Quote:
Originally Posted by Forces Rushing
My point about the money is her contradiction. She wants a good paying job to support a family, yet for 11 years I have cleared more every year then her boyfriend. I have property, investments, lots of liquidity, I have shown her, but she believes it could end anytime.
I have not gotten this far by putting all my eggs in one basket. I have multiple sources of income, but to her a corporate job or being paid by a company rather then yourself is more "stable".
I do think she is being very judgmental and taking advice from her parents rather then me, and this is why I never dropped everything for her. I don't think it's right for your partner to ask you to sacrifice your happiness (which primarily is freedom) to adhere to her insecurities over my presumed eventual financial collapse.

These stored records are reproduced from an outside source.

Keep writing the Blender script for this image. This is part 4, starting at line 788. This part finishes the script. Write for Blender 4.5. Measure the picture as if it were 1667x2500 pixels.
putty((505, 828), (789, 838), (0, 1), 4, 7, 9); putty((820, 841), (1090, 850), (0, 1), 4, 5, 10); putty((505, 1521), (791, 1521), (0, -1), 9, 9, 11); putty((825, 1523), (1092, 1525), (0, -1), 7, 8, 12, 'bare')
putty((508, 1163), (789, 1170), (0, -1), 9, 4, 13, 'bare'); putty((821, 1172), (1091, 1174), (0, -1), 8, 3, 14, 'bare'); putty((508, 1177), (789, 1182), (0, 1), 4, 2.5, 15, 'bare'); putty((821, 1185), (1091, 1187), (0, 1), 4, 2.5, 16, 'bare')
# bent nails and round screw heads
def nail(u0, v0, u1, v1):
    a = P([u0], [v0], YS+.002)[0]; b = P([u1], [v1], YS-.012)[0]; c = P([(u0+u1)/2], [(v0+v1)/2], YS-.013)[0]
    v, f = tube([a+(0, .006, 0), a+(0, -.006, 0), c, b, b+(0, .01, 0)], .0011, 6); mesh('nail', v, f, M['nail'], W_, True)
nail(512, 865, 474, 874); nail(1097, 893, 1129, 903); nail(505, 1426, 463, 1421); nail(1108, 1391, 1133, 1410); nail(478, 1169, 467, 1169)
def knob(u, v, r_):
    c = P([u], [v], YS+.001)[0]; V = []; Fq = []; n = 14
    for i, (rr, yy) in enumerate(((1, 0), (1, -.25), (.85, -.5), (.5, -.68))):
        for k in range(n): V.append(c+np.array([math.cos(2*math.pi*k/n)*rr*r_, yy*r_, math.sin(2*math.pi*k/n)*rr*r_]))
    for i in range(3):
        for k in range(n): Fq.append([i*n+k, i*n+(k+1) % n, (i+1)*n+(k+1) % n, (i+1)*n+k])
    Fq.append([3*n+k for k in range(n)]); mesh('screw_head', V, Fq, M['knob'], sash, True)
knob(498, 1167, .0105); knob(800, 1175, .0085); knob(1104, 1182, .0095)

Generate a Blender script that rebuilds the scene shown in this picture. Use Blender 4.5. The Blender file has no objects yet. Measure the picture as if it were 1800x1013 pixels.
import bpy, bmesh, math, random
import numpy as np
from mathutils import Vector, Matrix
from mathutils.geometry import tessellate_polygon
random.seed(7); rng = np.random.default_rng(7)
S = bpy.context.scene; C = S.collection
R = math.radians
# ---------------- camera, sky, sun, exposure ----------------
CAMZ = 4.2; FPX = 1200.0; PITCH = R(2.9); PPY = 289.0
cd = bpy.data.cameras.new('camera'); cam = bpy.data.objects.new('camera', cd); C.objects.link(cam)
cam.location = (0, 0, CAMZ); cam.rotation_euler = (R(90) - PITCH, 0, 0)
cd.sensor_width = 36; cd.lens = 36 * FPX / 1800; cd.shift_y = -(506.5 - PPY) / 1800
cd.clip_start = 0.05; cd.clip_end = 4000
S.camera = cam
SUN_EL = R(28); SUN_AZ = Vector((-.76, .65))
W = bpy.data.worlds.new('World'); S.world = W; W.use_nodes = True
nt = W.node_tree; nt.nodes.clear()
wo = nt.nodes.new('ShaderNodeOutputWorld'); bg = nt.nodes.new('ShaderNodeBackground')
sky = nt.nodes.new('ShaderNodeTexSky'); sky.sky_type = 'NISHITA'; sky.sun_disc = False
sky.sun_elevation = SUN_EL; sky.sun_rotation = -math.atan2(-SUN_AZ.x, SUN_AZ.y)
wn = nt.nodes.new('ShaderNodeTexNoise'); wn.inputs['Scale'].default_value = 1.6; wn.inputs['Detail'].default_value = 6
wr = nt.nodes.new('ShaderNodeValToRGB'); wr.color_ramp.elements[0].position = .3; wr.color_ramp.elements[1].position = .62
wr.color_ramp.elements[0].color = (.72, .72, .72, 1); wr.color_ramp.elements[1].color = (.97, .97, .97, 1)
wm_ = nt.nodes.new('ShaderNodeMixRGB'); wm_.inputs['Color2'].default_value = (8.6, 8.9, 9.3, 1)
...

I went through the exact same thing. The girls mom even attempted suicide because her daughter was dating such a pathetic loser as myself. Didnt matter how much I made or how much logic I used or whatever. Some people just dont get it.
Thats one of the drawbacks of making your living the way you do, you just have to accept that there are people out there who just wont ever get it, no matter what because there is such a stigma attached to it. Its like trying to convince a religious person God doesnt exist, it just aint gunna happen.
You made your choice, and she made hers. Dont maryter yourself.
You obviously understand odds and probabilities, you really think out of the 3 billion or so woman on the planet there arent any who are a better match for you than her? You just have a lot invested in her, and a huge part of your identity tied up in it because she was the one you were with when you first felt so many different powerful emotions. But thats how everyone is with their first love, and thats why so many people end up divorced cuz they married their first love even tho they knew it wouldnt work, because of all those intense feelings. I mean just look at OOT, how many threads are started by 25 year old guys whove been in a relationship for 6 years, and its completely obvious to everyone whos been there done that, that the relationship should have ended about 4 years ago and that the OP needs to move on. You should be thankful she had what it took to actually not marry you even tho she doesnt agree with your lifestyle, cuz youd have just ended up as another statistic.